Among the lines below, count those with "scene". Give the total alone.

---- TASK DATA

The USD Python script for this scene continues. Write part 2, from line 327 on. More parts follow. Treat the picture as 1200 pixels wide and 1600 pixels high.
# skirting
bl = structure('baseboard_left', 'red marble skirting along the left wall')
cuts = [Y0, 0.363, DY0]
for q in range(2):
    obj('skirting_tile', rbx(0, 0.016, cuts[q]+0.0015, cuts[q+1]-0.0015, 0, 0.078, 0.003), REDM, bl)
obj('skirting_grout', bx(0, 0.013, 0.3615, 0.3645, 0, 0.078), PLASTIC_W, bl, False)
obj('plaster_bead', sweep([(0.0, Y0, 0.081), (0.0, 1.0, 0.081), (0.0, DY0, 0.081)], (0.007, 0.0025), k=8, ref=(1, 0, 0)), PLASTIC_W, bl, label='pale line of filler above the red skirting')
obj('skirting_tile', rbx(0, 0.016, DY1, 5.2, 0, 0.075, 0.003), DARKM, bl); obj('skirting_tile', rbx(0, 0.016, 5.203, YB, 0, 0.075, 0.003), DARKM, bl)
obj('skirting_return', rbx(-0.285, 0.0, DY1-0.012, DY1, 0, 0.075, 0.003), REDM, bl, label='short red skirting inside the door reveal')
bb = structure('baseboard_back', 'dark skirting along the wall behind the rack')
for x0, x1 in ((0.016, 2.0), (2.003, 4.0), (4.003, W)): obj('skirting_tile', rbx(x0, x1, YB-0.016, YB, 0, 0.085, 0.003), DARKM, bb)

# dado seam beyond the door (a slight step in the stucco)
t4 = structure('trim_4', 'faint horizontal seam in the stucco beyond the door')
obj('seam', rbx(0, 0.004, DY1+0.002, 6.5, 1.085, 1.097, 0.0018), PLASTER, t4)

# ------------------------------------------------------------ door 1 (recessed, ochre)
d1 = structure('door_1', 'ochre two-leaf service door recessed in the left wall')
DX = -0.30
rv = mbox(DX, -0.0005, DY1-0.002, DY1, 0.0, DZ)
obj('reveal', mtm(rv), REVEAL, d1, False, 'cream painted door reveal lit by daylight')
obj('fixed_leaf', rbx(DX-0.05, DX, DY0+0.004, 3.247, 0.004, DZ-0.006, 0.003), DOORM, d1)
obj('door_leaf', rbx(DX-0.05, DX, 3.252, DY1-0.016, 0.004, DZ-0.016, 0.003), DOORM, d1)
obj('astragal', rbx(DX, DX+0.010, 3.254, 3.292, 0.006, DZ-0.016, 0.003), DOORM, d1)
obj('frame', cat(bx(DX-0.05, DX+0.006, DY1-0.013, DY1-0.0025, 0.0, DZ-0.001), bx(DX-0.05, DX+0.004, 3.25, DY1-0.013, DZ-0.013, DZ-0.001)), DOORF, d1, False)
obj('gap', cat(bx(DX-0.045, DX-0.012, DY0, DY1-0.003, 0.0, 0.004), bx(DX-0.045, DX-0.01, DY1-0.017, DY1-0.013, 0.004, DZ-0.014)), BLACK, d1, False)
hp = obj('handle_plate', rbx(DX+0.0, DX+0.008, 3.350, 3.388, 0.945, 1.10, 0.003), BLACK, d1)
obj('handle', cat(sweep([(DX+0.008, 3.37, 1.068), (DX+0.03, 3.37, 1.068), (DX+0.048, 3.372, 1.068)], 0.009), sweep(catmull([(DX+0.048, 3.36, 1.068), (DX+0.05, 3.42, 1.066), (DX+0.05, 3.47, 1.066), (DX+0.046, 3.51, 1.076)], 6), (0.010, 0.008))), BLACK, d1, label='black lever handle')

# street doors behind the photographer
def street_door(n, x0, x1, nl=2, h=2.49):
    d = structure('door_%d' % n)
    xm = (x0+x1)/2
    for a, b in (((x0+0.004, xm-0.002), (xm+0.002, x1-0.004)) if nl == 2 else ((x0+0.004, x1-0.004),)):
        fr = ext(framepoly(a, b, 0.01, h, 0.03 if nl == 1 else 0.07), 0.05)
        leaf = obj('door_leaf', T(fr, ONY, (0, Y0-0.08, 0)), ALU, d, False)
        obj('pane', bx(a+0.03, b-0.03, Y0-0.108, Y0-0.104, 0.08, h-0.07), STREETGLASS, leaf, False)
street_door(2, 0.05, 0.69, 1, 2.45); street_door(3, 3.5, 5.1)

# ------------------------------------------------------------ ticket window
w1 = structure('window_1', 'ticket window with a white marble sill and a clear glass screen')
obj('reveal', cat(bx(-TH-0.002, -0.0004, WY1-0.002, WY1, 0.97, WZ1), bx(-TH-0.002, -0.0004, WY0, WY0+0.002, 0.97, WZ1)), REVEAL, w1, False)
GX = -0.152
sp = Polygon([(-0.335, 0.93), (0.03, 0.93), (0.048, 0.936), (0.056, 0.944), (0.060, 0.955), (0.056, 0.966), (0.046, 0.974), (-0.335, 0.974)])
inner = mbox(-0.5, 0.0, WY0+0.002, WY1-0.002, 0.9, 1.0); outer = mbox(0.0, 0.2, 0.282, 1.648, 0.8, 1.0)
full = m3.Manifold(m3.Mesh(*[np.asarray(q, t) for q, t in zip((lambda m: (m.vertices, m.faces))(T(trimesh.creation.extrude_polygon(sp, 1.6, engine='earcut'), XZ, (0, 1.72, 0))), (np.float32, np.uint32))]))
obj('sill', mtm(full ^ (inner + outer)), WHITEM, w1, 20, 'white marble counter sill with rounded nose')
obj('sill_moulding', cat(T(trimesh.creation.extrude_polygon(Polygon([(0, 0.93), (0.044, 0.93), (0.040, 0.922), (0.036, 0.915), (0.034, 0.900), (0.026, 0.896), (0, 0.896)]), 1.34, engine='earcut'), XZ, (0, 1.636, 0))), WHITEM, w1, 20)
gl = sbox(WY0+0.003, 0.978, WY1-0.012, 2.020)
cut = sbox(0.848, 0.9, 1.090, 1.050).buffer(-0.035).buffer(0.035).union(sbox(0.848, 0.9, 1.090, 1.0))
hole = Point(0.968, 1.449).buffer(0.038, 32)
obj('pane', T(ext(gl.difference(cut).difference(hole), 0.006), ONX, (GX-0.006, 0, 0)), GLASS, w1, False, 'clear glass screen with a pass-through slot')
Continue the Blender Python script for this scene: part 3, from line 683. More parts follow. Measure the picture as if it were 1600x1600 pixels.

--------

— COMPLETE ANSWER —
2